| WHAT NEEDS TO BE DONE |
Reproduce each line from the first in the data through the line that contains "(.30, .30, .30), .3, metal=.4), bez)" exactly; give nothing else.

** begin DATA SEGMENT **

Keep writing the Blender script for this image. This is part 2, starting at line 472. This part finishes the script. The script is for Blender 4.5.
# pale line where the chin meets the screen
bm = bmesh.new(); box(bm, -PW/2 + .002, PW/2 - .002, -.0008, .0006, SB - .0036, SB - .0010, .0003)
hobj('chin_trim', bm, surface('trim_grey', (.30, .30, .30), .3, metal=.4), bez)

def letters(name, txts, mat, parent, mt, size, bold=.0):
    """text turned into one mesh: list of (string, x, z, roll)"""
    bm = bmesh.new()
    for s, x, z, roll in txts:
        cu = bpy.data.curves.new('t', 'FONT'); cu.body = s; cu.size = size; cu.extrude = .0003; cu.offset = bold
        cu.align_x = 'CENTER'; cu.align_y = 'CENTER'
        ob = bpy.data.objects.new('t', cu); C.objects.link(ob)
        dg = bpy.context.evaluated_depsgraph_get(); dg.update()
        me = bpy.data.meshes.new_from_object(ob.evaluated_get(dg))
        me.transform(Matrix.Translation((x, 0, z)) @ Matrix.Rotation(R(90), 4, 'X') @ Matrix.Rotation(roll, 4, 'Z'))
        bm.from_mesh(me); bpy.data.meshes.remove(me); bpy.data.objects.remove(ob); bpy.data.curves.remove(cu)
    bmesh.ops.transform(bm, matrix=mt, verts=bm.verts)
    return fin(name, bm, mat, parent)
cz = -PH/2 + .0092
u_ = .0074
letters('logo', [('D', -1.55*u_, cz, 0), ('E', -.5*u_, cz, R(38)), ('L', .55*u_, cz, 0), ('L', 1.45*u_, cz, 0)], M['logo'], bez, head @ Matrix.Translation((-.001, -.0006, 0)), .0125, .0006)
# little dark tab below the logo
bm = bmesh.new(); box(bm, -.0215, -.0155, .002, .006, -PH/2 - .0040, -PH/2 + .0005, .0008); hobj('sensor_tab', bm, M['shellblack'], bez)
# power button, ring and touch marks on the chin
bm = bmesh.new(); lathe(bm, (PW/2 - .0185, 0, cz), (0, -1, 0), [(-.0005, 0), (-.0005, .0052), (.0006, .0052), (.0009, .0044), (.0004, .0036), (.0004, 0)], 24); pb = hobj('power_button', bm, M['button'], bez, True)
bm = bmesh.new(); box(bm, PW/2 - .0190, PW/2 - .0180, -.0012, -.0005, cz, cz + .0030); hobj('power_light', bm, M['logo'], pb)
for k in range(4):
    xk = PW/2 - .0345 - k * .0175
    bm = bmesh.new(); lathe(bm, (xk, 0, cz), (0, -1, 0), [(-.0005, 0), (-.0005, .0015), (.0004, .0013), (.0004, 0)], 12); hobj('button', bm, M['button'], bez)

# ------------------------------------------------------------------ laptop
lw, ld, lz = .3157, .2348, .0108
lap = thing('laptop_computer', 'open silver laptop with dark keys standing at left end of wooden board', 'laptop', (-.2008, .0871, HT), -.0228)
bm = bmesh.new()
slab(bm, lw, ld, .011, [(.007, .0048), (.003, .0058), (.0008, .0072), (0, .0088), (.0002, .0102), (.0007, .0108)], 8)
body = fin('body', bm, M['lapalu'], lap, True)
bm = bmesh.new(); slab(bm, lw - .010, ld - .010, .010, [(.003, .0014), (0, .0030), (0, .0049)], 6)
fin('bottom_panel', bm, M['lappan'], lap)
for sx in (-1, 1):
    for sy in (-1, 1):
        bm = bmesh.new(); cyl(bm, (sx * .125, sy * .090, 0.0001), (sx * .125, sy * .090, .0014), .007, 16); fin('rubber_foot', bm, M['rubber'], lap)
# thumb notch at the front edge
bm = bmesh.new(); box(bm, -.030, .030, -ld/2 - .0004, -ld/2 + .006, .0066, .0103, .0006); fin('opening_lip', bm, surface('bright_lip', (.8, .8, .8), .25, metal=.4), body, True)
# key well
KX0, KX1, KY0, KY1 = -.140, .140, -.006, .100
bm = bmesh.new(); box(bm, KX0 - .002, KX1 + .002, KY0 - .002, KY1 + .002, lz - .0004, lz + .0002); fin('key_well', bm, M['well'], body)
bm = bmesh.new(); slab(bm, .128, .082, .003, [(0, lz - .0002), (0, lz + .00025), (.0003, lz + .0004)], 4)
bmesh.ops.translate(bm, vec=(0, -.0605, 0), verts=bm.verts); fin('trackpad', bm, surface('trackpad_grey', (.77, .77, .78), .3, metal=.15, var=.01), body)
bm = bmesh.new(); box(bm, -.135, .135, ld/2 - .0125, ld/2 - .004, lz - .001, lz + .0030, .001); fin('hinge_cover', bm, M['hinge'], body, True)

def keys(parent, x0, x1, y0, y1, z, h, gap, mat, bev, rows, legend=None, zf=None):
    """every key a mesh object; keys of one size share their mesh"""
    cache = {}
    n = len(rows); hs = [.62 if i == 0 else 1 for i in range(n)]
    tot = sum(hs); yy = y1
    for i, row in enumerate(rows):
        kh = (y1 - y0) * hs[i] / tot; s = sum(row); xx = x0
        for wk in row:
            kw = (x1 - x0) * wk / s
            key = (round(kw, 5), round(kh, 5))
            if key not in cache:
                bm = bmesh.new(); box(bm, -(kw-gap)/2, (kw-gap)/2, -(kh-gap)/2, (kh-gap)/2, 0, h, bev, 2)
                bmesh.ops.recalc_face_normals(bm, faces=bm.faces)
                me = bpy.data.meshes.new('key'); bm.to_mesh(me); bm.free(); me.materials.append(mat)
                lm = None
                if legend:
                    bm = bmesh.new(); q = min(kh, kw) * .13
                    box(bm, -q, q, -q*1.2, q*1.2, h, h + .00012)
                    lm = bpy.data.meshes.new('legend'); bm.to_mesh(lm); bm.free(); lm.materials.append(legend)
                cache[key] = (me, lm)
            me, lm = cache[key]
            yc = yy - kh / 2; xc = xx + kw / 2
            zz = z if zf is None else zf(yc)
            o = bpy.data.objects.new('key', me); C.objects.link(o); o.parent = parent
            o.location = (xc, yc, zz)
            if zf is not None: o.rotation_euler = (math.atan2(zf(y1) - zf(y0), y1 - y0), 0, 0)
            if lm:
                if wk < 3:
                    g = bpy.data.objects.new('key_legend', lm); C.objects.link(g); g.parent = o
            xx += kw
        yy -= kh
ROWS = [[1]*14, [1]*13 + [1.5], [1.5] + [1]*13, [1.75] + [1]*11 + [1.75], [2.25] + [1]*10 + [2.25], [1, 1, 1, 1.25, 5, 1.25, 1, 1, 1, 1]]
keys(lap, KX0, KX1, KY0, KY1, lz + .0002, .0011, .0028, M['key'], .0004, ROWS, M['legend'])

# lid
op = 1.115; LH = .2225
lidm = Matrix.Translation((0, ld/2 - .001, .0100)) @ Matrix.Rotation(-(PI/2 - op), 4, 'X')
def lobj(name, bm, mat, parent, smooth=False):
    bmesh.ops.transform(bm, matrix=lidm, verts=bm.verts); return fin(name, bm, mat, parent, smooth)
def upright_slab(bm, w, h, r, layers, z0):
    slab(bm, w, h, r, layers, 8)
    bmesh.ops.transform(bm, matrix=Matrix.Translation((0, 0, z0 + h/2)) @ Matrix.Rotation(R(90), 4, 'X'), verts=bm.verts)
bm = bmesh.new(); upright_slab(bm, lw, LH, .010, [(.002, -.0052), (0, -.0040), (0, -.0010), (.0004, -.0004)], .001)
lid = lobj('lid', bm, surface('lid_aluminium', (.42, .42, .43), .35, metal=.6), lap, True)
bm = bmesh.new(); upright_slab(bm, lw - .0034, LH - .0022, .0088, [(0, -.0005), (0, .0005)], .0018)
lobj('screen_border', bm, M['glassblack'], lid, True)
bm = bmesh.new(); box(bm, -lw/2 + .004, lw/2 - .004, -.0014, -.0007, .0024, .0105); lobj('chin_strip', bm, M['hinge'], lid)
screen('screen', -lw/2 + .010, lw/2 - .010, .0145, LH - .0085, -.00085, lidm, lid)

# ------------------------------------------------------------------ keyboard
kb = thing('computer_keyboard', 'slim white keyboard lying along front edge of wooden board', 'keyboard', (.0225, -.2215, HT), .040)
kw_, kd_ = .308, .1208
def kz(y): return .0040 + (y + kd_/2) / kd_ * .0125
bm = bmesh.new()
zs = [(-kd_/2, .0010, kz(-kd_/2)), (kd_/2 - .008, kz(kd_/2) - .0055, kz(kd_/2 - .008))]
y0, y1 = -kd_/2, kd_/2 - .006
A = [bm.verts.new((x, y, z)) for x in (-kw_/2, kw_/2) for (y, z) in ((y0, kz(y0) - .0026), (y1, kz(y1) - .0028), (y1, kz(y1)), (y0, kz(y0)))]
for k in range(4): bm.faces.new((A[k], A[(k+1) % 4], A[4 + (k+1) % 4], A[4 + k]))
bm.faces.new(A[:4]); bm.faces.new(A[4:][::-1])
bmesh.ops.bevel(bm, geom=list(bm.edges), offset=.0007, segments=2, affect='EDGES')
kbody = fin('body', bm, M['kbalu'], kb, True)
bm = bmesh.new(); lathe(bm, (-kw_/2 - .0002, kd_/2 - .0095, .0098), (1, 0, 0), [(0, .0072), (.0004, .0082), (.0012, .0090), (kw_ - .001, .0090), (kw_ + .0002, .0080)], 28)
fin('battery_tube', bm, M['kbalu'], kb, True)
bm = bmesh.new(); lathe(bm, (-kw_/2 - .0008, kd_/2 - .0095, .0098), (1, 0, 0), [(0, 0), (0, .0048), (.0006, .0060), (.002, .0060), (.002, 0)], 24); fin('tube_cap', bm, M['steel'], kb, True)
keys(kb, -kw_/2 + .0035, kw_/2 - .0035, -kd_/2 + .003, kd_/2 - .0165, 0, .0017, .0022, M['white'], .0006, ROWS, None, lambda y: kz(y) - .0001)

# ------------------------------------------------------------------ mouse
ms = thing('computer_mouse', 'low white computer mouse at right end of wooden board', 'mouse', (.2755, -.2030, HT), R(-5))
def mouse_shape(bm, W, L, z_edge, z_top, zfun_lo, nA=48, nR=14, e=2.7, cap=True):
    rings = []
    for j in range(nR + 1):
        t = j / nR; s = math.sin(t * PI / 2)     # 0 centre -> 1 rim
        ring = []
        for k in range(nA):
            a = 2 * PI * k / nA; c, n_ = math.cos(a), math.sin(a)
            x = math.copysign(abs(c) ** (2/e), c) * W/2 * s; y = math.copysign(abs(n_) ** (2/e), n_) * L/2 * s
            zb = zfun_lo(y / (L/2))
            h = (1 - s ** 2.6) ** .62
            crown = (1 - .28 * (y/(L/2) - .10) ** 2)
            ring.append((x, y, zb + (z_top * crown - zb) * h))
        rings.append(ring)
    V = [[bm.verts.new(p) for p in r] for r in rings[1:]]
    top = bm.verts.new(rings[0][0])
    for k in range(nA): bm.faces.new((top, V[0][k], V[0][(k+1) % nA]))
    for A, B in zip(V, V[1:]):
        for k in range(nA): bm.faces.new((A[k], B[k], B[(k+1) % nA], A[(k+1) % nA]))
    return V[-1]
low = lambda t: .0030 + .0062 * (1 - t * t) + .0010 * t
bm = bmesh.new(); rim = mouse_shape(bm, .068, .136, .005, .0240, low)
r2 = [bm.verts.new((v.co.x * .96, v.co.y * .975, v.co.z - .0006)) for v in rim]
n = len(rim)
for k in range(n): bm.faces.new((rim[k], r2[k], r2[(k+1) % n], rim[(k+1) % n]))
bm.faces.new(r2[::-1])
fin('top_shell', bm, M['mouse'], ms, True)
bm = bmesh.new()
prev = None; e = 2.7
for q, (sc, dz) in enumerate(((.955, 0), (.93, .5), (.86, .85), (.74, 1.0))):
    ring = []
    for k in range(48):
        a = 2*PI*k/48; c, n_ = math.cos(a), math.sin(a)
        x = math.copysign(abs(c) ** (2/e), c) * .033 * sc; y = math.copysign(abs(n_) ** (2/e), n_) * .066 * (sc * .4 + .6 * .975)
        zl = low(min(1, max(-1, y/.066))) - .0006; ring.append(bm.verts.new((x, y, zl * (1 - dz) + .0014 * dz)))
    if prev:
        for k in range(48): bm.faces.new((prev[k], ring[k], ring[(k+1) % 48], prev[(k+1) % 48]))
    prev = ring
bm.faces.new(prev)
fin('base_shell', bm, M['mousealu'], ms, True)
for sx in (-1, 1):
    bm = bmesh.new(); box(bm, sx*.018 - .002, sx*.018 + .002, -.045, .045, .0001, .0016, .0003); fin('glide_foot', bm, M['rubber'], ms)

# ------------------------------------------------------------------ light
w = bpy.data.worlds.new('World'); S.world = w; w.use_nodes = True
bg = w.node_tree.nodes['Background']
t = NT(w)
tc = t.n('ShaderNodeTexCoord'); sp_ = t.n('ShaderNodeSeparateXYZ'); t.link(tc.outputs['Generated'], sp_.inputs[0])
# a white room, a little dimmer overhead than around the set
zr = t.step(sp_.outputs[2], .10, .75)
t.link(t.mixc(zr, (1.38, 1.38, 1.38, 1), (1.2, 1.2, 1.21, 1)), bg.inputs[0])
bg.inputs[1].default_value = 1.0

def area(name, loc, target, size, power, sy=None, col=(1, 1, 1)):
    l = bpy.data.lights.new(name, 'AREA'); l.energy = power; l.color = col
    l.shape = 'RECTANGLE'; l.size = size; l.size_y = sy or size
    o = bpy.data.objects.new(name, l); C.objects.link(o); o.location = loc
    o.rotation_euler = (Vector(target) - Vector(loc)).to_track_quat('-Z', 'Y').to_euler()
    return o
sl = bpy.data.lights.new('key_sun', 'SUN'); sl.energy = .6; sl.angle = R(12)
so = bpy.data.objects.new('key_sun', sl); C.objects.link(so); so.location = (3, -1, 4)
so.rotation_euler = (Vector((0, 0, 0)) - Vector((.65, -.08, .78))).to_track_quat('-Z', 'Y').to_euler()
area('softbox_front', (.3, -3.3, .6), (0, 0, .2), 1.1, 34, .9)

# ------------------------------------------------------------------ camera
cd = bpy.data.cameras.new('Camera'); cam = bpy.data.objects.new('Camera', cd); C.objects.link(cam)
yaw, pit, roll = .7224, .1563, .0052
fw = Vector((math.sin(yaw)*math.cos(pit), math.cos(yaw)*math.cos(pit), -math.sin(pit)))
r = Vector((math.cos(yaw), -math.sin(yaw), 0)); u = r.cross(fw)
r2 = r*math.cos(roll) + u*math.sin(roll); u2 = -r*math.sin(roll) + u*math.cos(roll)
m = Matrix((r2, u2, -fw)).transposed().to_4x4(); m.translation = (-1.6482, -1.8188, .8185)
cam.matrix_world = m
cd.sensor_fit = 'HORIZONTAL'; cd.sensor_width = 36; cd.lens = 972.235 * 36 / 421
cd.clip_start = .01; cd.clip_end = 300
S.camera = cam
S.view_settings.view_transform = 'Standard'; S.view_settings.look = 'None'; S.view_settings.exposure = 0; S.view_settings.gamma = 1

** end DATA SEGMENT **

| REPLY |
Keep writing the Blender script for this image. This is part 2, starting at line 472. This part finishes the script. The script is for Blender 4.5.
# pale line where the chin meets the screen
bm = bmesh.new(); box(bm, -PW/2 + .002, PW/2 - .002, -.0008, .0006, SB - .0036, SB - .0010, .0003)
hobj('chin_trim', bm, surface('trim_grey', (.30, .30, .30), .3, metal=.4), bez)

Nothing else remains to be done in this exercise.